To date, viewing trailers for upcoming movies has been a passive experience. Rarely do we as consumers get treated to immersive content prior to a film or series release. Some fans want more from their favorite entertainment properties. 

Recently, streaming shows such as “Stranger Things” have launched AR filters through Snapchat to create a tighter connection with the show.

Ahead of its second season, fans got a kick out of Netflix’s “Stranger Things” Snapchat filter.

For fans that want to go even deeper into these worlds, Alternate Reality Games (ARG) are a path that few have taken, but with great reward. One of my favorite examples of an alternate reality game is the “Why So Serious” ARG tied to The Dark Knight (2008).

In the “Why So Serious” ARG, gamers find themselves in Gotham, where they’re given tasks to complete by the Joker.  

With 5G-enabled devices, viewers can go deep into a world via an ARG prior to a film’s release, while marketers would be able to curate physical and digital experiences to create a movement prior to fans ever stepping foot into a theater. 

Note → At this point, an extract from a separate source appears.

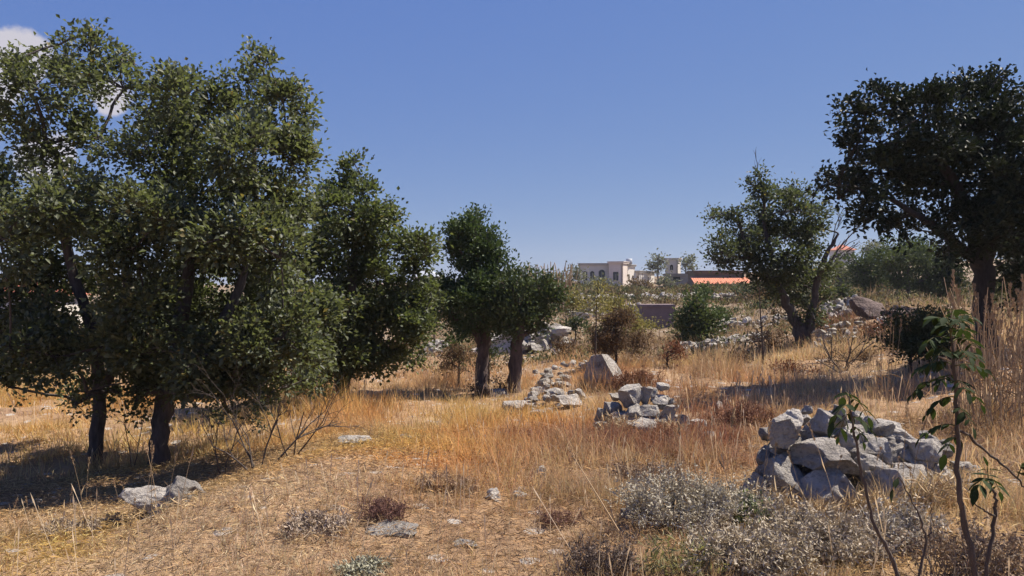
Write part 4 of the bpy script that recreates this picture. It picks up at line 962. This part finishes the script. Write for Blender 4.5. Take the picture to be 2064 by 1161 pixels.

Enhanced In-Theater Experiences 

Even pre-5G, movie theaters are experimenting with augmented reality to enhance the in-theater experience. I have been to many movies that featured Noovie ARcade, an AR gaming app that was rolled out to 20,600 screens in 1,700 theaters across the United States.

5G allows you to pre-load an application in lightning-fast time, and will greatly enhance existing AR experiences.  But that’s just the beginning. With smart glasses coming in the early 2020s from the likes of Apple, Facebook, and Google, we will be able to quickly enhance a movie experience similar to the “X-ray” feature from Amazon Prime.  And we’ll continue to see the use of artificial intelligence and edge computing thanks to 5G connectivity in theaters.

The future of entertainment will be radically transformed and enhanced through 5G-enabled devices, seamless connectivity, and the creation of experiences that are designed to keep us entertained for years to come.